───── ENTRIES SHOWN ─────

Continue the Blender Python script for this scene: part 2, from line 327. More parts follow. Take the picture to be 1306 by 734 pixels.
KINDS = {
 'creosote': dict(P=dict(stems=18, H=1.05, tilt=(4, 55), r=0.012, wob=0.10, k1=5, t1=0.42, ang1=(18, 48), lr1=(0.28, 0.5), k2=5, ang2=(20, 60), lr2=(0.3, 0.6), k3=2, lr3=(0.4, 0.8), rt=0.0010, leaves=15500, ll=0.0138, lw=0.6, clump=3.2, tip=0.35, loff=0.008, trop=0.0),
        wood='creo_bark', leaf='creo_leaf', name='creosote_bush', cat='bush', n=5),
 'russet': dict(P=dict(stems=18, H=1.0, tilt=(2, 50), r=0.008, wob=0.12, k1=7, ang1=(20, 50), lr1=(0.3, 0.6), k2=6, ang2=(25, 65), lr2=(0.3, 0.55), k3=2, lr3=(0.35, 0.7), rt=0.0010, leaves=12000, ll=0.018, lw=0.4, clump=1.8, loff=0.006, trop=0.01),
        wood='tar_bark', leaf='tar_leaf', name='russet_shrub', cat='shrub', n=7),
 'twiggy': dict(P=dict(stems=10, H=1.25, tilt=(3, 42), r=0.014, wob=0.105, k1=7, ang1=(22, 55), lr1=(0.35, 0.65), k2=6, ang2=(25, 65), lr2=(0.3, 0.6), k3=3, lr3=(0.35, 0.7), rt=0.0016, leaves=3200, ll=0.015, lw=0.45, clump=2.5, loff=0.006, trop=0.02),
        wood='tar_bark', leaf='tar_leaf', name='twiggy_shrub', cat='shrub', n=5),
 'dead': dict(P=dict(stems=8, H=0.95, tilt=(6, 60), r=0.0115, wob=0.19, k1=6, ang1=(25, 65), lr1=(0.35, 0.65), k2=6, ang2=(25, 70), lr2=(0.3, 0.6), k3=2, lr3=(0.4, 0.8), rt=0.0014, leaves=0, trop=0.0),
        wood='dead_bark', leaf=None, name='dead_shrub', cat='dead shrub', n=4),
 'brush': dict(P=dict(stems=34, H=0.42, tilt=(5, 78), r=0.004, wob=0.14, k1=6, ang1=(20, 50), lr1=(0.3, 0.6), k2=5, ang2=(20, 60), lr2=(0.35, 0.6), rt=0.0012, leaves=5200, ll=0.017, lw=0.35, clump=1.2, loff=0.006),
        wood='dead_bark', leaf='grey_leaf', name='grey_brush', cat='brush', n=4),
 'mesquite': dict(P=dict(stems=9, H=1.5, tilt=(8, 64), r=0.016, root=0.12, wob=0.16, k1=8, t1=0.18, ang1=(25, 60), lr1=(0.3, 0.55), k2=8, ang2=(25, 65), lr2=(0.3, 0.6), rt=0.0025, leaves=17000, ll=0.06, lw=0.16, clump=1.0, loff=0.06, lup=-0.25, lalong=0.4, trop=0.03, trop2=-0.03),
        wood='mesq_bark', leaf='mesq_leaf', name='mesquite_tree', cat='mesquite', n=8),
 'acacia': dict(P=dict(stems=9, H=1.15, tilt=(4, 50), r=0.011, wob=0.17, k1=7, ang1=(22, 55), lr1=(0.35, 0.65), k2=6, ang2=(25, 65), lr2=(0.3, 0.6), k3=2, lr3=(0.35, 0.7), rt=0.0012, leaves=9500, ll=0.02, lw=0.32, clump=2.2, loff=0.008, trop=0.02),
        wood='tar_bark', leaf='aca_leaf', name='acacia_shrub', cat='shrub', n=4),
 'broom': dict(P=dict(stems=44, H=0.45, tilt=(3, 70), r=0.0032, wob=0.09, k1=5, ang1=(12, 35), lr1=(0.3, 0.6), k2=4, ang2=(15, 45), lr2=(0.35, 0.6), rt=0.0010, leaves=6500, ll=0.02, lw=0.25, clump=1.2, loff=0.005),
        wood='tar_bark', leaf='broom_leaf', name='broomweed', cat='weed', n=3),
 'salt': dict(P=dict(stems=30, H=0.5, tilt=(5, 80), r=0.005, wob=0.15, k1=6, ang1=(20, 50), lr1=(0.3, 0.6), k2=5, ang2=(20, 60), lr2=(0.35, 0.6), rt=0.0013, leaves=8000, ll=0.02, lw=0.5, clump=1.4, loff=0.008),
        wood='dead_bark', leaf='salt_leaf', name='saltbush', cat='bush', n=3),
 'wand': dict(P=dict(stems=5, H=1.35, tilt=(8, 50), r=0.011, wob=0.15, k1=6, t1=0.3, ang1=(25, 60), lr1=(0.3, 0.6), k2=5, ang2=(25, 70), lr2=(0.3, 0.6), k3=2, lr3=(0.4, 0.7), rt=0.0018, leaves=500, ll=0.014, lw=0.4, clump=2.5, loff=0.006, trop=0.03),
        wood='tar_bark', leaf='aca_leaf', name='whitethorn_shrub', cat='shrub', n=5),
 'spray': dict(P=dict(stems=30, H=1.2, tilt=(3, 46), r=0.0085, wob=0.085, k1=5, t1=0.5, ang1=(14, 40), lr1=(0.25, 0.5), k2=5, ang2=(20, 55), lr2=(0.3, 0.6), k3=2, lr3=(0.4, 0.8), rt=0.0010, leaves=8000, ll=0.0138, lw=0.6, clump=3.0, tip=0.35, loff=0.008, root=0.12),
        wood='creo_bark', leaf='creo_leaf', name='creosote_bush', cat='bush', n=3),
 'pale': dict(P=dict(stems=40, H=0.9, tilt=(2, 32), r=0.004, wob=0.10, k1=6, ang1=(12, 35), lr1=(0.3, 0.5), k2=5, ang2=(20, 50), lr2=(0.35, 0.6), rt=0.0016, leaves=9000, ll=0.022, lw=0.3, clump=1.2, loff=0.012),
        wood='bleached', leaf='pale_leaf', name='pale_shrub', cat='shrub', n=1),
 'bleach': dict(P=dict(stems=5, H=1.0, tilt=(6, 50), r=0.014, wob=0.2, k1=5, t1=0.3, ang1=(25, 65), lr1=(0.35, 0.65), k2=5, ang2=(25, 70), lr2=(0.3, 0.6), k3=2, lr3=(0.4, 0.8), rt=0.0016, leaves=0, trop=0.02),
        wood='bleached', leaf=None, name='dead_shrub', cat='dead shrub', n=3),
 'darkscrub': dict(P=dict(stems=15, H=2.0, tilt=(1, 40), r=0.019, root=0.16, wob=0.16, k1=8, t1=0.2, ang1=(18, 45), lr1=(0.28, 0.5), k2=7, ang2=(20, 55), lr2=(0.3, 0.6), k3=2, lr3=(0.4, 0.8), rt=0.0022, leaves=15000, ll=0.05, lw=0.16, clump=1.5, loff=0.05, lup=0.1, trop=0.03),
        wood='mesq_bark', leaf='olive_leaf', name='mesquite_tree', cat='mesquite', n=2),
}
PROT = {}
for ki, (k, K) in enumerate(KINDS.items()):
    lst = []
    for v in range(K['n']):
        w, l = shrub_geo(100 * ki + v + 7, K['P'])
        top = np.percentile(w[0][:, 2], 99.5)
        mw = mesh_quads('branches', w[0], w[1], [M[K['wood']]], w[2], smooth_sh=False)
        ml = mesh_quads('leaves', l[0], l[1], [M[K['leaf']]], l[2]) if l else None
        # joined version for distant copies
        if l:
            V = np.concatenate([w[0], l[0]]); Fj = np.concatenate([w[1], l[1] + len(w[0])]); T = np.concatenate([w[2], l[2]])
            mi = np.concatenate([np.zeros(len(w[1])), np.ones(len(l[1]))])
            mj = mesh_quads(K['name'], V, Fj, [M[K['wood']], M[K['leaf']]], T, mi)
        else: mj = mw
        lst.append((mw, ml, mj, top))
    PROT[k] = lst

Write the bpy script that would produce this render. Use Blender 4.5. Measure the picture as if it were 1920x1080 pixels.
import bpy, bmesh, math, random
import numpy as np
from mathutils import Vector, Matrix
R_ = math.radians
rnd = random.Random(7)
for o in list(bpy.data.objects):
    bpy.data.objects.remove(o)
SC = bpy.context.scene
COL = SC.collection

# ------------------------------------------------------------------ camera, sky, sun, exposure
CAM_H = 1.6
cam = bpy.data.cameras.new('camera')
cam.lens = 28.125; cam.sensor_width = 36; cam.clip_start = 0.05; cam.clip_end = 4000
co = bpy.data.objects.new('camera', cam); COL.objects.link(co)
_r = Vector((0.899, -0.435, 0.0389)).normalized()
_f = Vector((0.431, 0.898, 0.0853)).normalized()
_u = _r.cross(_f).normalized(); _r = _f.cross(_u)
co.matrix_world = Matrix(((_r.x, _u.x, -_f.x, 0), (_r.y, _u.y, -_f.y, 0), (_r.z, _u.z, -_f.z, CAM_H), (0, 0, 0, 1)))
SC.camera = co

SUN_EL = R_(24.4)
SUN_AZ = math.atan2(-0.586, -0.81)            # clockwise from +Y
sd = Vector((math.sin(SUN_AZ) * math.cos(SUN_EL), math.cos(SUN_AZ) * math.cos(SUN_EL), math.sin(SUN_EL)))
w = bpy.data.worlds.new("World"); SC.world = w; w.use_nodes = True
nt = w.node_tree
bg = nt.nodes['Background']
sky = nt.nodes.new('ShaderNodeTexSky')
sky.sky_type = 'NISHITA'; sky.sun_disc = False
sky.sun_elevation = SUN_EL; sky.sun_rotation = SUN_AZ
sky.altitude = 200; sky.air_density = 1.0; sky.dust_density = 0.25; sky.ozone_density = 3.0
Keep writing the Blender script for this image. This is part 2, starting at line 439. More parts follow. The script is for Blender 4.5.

─────

● **PROBLEM DESCRIPTION**: Begin at the line containing "Write the bpy", end at the line containing "COL = SC.collection", and reproduce every line in that range exactly, both ends included.

● **EXERCISE OUTPUT**:
Write the bpy script that would produce this render. Use Blender 4.5. Measure the picture as if it were 1920x1080 pixels.
import bpy, bmesh, math, random
import numpy as np
from mathutils import Vector, Matrix
R_ = math.radians
rnd = random.Random(7)
for o in list(bpy.data.objects):
    bpy.data.objects.remove(o)
SC = bpy.context.scene
COL = SC.collection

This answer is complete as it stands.